Les députés du Luxembourg aux états-généraux n’ont-ils pas, pour la plupart, défendu avec chaleur les intérêts du peuple ? Dans le Limbourg, depuis le célère procès du bourgmestre de Maestricht, s’est-il passé une seule heure qui ne fût signalée par une vigoureuse opposition ?

Venloo n’a-t-il pas ouvert ses portes ?

Mais Maestricht ! Les députés qui plaçaient jadis nos droits à l’indépendance dans la part plus ou moins grande que nous avons prises à l’insurrection, récusaient Maestricht. Il est temps de parler : oui, je l’espère, ces murs n’auront pas d’oreilles. On a voulu le comité secret, je m’en saisis.

(…) (…) (…)

Toute résistance devenue inutile, la jeunesse abandonna ses foyers pour venir grossir vos bataillons. Sur le champ de bataille, les boulets ennemis ont été chercher de préférence les Maestrichtois, comme pour leur faire payer leur part dans la dette du sang.

Elle était heureuse pourtant cette ville de Maestricht ; mais, comme à vous, il lui manquait un peu de bien-être moral.

Pendant plus de douze mois elle a souffert en silence. Il y avait là un point à l’horizon qui la rassurait. Le jour de la délivrance, de la réunion, viendrait. Le point s’est avancé ; c’est une terrible tempête. Son bien-être matériel qu’elle voulait échanger en partie contre un peu de bien-être moral, est perdu sans retour. Du haut de ses remparts, ses malheureux habitants assisteront à des élections directes, à un jugement par jury, aux agitations de la presse libre… C’est le supplice de Tantale !

Et songe-t-on encore à indemniser les nombreuses familles qui ont suivi le mouvement ?

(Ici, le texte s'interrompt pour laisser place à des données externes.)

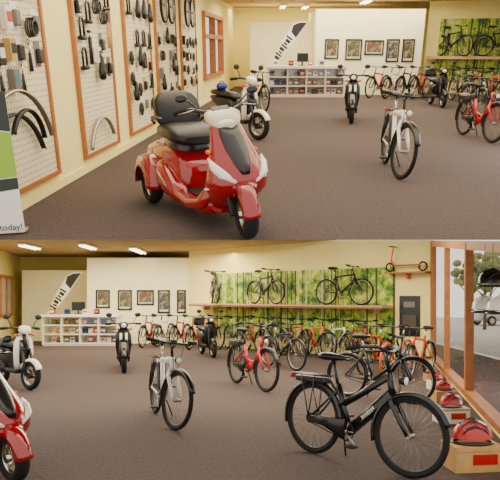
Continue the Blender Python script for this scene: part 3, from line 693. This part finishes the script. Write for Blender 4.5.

Et Venloo !... Mais, si je vous en fais un lugubre tableau, ne verrai-je pas le sourire errer sur vos lèvres ? C’est ici que le cœur se soulève, qu’il y a concours d’indignation. Oui, déjà à Maestricht, ceux que la révolution avait consternés parcourent les rues, insultant aux habitants connus pour avoir des opinions libérales, connus pour avoir applaudi à la révolution : attendez quelques mois !... A Venloo, je vois déjà entrer les misérables que pour la sûreté publique on avait cru devoir chasser ; leur âme est gonflée de rage et de vengeance. Députés de Ruremonde (je ne nomme pas, mais j’indique), dites-moi, si votre sang ne coule pas plus impérieux dans vos veines. Députés de Ruremonde, non, vous ne donnerez pas le scandale d’un vote approbatif ; pour votre honneur, pour le repos de votre conscience, au moins vous vous abstiendrez.

Et si je repousse ce traité de honte, d’infamie, fer brûlant ; si je le repousse de toutes mes forces, de mes cris de mes bras ; s’il me fait horreur, c’est de l’intérêt personnel, et l’on comptait sur ma générosité !

Eh ! quels droits avez-vous à ma générosité ? Ce pays, c’était le mien ; ensemble nous l’avions conquis, ensemble nous devions vivre sous ses lois tutélaires, et vous me dites aujourd’hui : « Allez-vous-en, retournez en Hollande ! » Etes-vous donc aussi une conférence, messieurs ? Elle, quand elle nous dépouille, quand elle nous outrage, elle veut que nous criions merci, et vous, quand vous me sacrifiez, là sous le couteau, vous exigez que la victime fasse entendre des accents de reconnaissance !

De l’intérêt personnel ? Mais c’est vous qui voulez vivre, c’est vous qui nous sacrifiez ! Nous ne demandons rien, nous sommes contents de ce que nous avons.

Et qu’ai-je besoin d’être généreux ? Encore, un mot et vous n’êtes plus rien pour moi ! La Hollande, c’est ma patrie ! Et non, la Hollande m’est aussi fermée ; à moi fermée ! Pardonnez à ma douleur, pardonnez à un malheureux qui plaide pour tant d’autres malheureux !... Ai-je trop dit ? C’est que je songeais à moi ! Mes propres souffrances sont aussi de quelques poids à mes yeux. Pardonnez-moi ! Non, je ne vous ai pas maudits ; non, je ne veux pas que la misère de tant de familles, que le sang de tant de victimes pèsent éternellement sur vos têtes : loin de là. Ici parmi vous, heureux et estimé, ou malheureux, refoulé sur la terre étrangère, errant demain comme j’errais hier, je dirai : « Dieu bénisse la Belgique ! Et ce roi, honnête homme, dans les destinées duquel il semble être de voir se flétrir tout ce qu’il touche d’un main caressante, je dirai encore : Que lui aussi soit béni ! »… Adieu.